Arendt war keineswegs die einzige Philosophin, die die Bedeutung der territorialen Begrenzung für das Gedeihen des politischen Lebens betonte. John Locke, neben Jean Jacques Rousseau und Immanuel Kant einer der Begründer der liberalen Philosophie, konzipierte die räumliche Abgrenzung als Grundlage der politischen Souveränität und Voraussetzung für die Aufrechterhaltung der politischen Ordnung.

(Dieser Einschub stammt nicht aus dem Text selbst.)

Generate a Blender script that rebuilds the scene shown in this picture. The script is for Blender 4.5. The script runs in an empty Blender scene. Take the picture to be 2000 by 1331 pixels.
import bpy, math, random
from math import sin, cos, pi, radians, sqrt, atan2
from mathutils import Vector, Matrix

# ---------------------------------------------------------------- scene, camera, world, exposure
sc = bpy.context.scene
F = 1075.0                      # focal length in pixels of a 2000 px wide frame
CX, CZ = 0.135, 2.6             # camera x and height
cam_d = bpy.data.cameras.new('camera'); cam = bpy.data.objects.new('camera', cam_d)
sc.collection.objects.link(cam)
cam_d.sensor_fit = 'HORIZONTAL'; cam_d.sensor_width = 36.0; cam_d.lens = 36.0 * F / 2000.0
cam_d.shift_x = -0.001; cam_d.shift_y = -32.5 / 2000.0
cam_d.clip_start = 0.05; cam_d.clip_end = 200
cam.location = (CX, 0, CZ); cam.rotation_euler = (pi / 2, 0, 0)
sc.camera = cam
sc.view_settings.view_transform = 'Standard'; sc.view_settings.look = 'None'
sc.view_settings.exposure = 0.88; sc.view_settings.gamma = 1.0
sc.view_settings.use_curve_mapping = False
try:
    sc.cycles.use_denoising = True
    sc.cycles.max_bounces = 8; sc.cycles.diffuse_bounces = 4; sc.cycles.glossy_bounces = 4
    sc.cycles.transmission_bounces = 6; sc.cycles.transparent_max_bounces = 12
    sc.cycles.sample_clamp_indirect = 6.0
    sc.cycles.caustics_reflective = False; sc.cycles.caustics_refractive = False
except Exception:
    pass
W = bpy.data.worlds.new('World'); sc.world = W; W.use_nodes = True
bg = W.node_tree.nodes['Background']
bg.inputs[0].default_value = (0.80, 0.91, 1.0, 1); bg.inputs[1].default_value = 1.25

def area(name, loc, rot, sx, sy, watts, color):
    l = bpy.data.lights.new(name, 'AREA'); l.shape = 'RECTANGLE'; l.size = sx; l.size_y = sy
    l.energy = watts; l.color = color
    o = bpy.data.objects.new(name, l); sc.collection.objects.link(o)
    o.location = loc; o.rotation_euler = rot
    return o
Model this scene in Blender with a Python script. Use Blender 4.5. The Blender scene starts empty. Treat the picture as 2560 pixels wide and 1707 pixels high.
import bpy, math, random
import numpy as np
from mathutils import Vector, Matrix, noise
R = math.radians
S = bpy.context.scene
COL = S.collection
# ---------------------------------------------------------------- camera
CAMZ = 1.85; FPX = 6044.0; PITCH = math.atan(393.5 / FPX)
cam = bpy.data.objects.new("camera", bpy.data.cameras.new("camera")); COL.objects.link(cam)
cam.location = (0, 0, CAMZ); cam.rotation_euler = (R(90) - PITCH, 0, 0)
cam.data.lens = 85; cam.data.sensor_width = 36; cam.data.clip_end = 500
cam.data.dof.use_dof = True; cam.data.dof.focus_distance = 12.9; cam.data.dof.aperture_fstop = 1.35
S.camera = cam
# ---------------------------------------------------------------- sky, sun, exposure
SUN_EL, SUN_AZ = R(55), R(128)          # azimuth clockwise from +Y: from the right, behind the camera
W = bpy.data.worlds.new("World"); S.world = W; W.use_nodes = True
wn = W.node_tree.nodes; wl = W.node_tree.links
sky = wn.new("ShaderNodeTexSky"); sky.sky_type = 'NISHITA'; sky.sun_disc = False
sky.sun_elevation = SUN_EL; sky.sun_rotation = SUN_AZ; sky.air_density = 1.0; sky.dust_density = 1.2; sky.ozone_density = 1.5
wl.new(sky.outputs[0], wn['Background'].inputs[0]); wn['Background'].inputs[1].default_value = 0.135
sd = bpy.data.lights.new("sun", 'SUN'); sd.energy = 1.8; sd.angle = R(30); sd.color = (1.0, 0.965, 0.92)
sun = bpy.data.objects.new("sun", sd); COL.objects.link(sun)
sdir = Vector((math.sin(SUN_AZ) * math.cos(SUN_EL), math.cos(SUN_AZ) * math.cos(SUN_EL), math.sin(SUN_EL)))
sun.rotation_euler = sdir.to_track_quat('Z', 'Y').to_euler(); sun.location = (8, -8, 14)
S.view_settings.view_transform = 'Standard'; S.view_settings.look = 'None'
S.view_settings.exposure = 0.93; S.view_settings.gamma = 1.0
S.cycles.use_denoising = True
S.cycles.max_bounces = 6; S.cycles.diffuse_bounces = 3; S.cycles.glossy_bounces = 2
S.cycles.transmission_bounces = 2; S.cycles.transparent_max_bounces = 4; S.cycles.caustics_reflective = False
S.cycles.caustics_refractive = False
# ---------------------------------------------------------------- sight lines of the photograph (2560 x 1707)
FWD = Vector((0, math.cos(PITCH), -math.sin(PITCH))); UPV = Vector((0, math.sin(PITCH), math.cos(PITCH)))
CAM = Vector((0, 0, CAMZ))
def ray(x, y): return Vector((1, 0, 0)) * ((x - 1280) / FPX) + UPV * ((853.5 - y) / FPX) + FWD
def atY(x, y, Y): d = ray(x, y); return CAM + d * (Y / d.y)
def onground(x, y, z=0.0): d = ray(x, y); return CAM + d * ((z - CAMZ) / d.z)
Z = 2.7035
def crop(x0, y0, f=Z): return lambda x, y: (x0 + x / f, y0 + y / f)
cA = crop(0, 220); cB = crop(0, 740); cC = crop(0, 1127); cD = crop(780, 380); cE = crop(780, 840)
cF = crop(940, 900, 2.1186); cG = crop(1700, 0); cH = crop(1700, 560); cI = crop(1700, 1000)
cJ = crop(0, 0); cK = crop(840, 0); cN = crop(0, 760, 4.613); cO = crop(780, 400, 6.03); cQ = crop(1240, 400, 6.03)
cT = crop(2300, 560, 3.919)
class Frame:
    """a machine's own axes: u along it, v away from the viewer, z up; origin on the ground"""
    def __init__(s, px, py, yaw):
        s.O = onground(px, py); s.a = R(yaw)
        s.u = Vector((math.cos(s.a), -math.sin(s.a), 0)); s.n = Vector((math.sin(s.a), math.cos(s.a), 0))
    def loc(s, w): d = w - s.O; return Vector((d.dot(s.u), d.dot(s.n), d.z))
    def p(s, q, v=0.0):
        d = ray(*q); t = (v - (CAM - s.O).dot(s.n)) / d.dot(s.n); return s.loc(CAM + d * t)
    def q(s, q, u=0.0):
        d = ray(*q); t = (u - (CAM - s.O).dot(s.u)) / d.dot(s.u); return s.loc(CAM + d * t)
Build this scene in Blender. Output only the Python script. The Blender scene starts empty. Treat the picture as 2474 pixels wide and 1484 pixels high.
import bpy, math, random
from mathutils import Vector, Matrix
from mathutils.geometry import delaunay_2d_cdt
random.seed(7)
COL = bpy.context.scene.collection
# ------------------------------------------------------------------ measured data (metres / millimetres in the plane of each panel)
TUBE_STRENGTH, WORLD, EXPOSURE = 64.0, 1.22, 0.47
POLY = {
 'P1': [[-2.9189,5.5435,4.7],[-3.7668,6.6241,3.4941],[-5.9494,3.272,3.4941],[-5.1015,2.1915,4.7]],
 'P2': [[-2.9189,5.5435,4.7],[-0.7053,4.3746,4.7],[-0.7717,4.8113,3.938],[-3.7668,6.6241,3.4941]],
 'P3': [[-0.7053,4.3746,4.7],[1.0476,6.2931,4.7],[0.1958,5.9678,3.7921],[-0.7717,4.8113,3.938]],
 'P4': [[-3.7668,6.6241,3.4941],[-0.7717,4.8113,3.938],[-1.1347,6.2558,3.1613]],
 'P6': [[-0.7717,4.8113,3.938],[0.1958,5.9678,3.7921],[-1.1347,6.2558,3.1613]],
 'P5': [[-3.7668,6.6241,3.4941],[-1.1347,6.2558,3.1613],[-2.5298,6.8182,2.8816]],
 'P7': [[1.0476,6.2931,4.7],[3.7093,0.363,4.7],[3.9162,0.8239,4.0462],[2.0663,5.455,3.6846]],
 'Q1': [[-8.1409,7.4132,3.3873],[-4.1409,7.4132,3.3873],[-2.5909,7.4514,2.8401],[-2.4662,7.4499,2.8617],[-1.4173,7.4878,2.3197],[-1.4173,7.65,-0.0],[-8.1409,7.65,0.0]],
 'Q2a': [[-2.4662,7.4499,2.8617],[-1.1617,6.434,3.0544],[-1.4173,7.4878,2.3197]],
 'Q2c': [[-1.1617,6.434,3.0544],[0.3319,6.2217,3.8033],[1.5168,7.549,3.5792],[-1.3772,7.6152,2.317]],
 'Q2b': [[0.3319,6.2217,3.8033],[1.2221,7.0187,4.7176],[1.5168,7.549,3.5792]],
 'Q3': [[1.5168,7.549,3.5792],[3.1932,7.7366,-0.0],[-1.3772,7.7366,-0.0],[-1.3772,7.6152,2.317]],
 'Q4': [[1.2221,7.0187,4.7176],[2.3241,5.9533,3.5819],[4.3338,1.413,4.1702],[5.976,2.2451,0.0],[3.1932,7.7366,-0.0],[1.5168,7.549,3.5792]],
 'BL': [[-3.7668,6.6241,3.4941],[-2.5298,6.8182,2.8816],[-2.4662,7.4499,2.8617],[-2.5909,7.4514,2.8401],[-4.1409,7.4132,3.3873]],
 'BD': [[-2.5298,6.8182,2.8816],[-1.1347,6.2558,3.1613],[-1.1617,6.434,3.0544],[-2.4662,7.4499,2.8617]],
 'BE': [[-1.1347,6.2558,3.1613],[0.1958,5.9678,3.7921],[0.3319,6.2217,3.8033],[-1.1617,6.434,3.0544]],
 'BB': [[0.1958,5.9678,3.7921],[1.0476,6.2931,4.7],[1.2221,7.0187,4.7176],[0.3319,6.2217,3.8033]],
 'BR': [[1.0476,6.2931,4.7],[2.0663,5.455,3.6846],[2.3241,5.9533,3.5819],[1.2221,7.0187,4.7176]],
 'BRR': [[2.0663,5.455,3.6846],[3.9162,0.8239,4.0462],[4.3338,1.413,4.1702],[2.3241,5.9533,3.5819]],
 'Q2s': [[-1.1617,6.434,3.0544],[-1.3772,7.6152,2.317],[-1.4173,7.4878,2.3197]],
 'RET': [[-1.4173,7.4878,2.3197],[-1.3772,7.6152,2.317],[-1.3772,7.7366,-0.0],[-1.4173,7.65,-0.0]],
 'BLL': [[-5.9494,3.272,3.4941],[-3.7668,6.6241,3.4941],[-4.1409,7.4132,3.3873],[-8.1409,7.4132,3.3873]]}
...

Der Angriff auf die nationale Souveränität und den Status der Staatsbürgerschaft beruft sich auf die angebliche Überlegenheit universeller und humanitärer Werte. Der Universalismus wird jedoch zu einer Karikatur seiner selbst, wenn er in eine metaphysische Kraft verwandelt wird, die über den vorherrschenden nationalen Institutionen steht. Der Versuch, Souveränität und Bürgerrechte zu ent-territorialisieren, reduziert die Menschen auf ihre abstraktesten individuellen Eigenschaften. So wie die Staatsbürgerschaft ihres ideellen und immateriellen Gehalts beraubt wird, verlieren die Menschen ihre Fähigkeit, als politische Gemeinschaft zu denken und zu handeln.
Aus diesem Grund argumentierte Arendt:
„Die Errichtung eines souveränen Weltstaates wäre bei weitem nicht die Voraussetzung für eine Weltbürgerschaft, sondern das Ende aller Bürgerschaft. Sie wäre nicht der Höhepunkt der Weltpolitik, sondern buchstäblich ihr Ende.“
Globale Tyrannei
Was auch immer das Motiv einer Ent-territorialisierung der Staatsbürgerschaft und der Schwächung der nationalen Souveränität sein mag: Es stellt eine direkte Herausforderung für die Demokratie und das öffentliche Leben dar. Und was immer man von Nationalstaaten halten mag: außerhalb ihrer Grenzen kann es kein demokratisches öffentliches Leben geben. Nur als Bürger, die innerhalb einer geografisch begrenzten Einheit miteinander interagieren, kann die demokratische Entscheidungsfindung funktionieren und nennenswerte Ergebnisse erzielen.
Die Idee des "kosmopolitischen Rechts", die Kant in seinem Aufsatz „Zum ewigen Frieden“ (1795) entwickelte, besagt, dass Fremde, die das Gebiet eines fremden Staates betreten, nicht mit Feindseligkeit behandelt werden dürfen. Er nannte diese Forderung das "natürliche Recht der Gastfreundschaft". Kants Konzept des Rechts auf Gastfreundschaft implizierte jedoch nicht das Recht, sich niederzulassen. Und es stellte die Legitimität territorialer Grenzen keineswegs in Frage. Kant wandte sich gegen eine grenzenlose Welt, weil ein Weltstaat zu einer globalen Tyrannei führen würde.
Stattdessen befürwortete Kant einen föderalen Zusammenschluss freier und unabhängiger Gemeinwesen, welcher "einer Vereinigung der einzelnen Nationen unter einer einzigen Macht, die sich über die anderen hinweggesetzt", vorzuziehen sei. Kants Ansicht, dass übernationalen Gesetzen die für die Ausübung von Autorität erforderliche moralische Tiefe fehle, erinnert an die heutigen Debatten um die EU-Rechtsprechung: Gesetze, so Kant, verlieren zunehmend ihre Wirkung, wenn die Regierung ihren Geltungsbereich vergrößert. Damit unterscheidet sich seine Vision des Kosmopolitismus grundlegend von der Sichtweise der heutigen No-Border-Kosmopoliten.
Die Identifikation mit den Menschen, die in eine gemeinsame Lebenswelt hineingeboren wurden, ist der wichtigste Weg, wie zwischenmenschliche Solidarität einen dynamischen politischen Charakter annehmen kann. Die Menschen, die ihre Bürgerrechte wahrnehmen, haben spezifische Interessen, die die Grundlage ihrer Solidarität bilden. Würde man sie dieser Interessen berauben, wäre ihre Fähigkeit, als mündige Bürger zu handeln, beeinträchtigt. Und ohne mündige Bürger gibt es keine Demokratie. Das ist eine Lektion, die auch die EU lernen muss.